→ Task description
Stop after the line with "d = turn((px-600)/FOC, -(py-400)/FOC, 1);": repeat exactly every line before it, beginning with the first, and that line itself.

## START Given information

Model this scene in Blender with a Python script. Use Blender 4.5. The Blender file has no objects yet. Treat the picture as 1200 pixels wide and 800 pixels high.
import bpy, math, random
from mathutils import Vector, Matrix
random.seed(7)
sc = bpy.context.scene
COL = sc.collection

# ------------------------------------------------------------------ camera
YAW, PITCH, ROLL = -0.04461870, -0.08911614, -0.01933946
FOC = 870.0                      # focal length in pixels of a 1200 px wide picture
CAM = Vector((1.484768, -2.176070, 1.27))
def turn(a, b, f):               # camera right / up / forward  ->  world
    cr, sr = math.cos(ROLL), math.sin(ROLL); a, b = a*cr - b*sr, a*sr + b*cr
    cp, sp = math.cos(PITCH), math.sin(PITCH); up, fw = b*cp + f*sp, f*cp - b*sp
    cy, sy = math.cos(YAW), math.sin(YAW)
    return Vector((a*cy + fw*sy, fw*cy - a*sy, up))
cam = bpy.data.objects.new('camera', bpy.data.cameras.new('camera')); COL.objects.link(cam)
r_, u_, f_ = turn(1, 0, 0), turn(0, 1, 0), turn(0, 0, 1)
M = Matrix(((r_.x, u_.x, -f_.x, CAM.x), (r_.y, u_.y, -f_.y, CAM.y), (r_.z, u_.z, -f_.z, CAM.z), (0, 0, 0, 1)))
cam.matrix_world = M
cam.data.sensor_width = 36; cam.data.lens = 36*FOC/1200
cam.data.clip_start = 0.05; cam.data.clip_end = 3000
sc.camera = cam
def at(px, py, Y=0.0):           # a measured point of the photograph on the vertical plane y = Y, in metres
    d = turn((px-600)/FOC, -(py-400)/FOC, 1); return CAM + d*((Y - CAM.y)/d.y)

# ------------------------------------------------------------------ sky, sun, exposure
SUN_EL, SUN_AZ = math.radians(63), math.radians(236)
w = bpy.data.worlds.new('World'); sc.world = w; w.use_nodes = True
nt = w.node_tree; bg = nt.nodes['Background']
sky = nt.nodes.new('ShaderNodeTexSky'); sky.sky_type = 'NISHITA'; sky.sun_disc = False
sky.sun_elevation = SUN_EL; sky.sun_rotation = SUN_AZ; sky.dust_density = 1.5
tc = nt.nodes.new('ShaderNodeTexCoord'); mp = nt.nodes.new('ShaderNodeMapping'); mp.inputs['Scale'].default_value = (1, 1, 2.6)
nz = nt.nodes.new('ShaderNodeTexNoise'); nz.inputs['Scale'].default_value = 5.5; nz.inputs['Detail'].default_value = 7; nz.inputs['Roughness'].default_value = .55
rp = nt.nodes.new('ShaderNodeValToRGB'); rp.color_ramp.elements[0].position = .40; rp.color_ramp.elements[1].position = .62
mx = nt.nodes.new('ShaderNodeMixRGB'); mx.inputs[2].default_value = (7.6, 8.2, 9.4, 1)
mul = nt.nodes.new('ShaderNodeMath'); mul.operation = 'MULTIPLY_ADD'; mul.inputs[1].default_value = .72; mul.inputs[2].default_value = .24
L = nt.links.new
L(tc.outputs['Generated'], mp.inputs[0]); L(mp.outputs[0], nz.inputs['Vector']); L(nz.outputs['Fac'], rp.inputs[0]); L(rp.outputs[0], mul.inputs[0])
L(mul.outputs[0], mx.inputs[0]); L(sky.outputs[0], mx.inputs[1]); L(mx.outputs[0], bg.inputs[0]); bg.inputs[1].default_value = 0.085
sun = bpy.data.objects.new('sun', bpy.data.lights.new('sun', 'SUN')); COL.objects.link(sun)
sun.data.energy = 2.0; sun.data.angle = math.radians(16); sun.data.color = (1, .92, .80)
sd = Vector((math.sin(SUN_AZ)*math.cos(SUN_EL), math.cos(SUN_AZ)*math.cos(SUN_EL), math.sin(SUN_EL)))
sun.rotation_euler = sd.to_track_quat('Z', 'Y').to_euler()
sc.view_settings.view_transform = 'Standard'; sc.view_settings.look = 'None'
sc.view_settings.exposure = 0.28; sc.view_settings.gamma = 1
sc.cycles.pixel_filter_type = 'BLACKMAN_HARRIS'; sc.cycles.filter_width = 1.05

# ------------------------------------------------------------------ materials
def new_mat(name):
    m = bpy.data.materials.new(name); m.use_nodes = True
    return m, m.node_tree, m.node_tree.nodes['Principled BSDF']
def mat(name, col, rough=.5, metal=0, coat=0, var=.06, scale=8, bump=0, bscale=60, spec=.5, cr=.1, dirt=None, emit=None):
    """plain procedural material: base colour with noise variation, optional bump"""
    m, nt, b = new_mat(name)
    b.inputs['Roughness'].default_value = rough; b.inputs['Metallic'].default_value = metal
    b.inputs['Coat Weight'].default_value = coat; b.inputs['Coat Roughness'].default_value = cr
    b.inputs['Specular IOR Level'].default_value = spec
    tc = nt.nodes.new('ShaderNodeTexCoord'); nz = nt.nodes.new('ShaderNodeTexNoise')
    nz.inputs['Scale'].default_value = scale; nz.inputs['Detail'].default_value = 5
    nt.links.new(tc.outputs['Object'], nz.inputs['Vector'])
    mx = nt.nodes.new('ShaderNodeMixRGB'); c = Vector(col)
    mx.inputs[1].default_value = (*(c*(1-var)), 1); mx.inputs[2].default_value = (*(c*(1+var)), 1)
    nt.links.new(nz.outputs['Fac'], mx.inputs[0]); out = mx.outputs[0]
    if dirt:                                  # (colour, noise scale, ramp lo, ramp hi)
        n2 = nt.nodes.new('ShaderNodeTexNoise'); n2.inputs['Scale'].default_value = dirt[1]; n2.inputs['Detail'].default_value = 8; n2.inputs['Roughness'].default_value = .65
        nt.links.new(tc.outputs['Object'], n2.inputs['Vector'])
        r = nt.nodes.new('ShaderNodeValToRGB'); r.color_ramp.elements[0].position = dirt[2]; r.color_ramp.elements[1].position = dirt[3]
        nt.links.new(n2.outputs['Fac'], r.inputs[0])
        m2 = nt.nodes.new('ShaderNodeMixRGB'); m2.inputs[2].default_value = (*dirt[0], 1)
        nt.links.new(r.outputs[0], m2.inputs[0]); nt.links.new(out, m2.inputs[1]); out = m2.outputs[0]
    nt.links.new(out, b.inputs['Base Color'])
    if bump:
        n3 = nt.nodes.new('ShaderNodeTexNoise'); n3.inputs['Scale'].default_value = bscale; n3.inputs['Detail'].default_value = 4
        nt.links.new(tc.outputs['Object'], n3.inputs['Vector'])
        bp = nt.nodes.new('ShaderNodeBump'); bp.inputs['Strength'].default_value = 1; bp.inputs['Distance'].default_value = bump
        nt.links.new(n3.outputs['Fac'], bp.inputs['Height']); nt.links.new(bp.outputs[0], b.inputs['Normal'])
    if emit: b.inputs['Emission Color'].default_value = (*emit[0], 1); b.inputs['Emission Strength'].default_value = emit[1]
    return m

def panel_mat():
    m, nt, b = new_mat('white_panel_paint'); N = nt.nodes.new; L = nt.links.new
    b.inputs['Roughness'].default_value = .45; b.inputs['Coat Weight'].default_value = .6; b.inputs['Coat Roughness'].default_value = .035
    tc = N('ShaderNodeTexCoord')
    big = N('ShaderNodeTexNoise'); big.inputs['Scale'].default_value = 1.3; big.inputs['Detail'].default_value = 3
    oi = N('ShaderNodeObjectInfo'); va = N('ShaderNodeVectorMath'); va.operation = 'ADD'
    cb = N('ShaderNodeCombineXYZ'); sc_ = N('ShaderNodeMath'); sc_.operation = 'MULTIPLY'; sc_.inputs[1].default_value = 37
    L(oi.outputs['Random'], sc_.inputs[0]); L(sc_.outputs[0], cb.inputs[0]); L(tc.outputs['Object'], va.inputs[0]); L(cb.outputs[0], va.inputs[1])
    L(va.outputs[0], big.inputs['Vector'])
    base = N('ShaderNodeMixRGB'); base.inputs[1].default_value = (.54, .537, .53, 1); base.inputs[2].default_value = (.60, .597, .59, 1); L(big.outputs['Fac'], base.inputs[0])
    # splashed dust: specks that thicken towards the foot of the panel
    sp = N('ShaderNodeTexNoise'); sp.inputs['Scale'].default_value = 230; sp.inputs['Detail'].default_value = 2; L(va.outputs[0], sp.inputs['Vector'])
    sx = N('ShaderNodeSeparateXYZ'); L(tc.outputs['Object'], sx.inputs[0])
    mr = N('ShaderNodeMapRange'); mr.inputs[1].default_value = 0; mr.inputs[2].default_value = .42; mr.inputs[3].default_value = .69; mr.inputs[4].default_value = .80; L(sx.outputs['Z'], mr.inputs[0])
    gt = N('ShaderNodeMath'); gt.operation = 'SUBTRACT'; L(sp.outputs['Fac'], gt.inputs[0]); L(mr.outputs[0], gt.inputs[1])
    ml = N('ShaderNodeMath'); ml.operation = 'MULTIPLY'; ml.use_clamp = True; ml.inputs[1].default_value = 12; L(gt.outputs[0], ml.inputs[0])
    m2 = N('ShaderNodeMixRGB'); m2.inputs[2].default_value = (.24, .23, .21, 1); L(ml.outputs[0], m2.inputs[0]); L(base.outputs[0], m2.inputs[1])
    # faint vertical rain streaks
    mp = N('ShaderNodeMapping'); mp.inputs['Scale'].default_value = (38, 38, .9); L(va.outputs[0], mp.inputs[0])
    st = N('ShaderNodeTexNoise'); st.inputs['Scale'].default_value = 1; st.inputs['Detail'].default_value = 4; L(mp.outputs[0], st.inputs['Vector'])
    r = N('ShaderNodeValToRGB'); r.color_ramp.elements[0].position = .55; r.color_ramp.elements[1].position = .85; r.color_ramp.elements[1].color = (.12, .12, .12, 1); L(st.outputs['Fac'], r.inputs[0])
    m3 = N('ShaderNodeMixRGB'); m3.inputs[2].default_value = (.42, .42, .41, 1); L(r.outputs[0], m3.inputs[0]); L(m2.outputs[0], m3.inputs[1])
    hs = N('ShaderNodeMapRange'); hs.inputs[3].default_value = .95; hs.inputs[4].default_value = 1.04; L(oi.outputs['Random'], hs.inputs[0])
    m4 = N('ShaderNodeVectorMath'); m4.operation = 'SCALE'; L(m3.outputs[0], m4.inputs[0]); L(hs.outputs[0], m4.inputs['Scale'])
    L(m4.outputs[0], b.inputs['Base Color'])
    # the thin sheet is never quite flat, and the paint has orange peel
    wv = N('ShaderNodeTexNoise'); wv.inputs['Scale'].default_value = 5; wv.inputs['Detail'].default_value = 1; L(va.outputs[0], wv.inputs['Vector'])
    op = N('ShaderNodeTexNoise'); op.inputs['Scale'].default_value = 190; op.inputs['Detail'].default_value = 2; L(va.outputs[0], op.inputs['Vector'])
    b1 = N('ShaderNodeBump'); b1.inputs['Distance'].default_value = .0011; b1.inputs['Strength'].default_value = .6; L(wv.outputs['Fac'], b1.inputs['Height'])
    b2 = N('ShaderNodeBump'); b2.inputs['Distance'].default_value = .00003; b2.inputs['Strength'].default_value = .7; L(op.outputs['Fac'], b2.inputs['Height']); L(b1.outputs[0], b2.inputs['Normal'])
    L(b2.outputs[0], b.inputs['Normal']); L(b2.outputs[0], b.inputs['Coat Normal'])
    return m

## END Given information

→ Result of the task
Model this scene in Blender with a Python script. Use Blender 4.5. The Blender file has no objects yet. Treat the picture as 1200 pixels wide and 800 pixels high.
import bpy, math, random
from mathutils import Vector, Matrix
random.seed(7)
sc = bpy.context.scene
COL = sc.collection

# ------------------------------------------------------------------ camera
YAW, PITCH, ROLL = -0.04461870, -0.08911614, -0.01933946
FOC = 870.0                      # focal length in pixels of a 1200 px wide picture
CAM = Vector((1.484768, -2.176070, 1.27))
def turn(a, b, f):               # camera right / up / forward  ->  world
    cr, sr = math.cos(ROLL), math.sin(ROLL); a, b = a*cr - b*sr, a*sr + b*cr
    cp, sp = math.cos(PITCH), math.sin(PITCH); up, fw = b*cp + f*sp, f*cp - b*sp
    cy, sy = math.cos(YAW), math.sin(YAW)
    return Vector((a*cy + fw*sy, fw*cy - a*sy, up))
cam = bpy.data.objects.new('camera', bpy.data.cameras.new('camera')); COL.objects.link(cam)
r_, u_, f_ = turn(1, 0, 0), turn(0, 1, 0), turn(0, 0, 1)
M = Matrix(((r_.x, u_.x, -f_.x, CAM.x), (r_.y, u_.y, -f_.y, CAM.y), (r_.z, u_.z, -f_.z, CAM.z), (0, 0, 0, 1)))
cam.matrix_world = M
cam.data.sensor_width = 36; cam.data.lens = 36*FOC/1200
cam.data.clip_start = 0.05; cam.data.clip_end = 3000
sc.camera = cam
def at(px, py, Y=0.0):           # a measured point of the photograph on the vertical plane y = Y, in metres
    d = turn((px-600)/FOC, -(py-400)/FOC, 1); return CAM + d*((Y - CAM.y)/d.y)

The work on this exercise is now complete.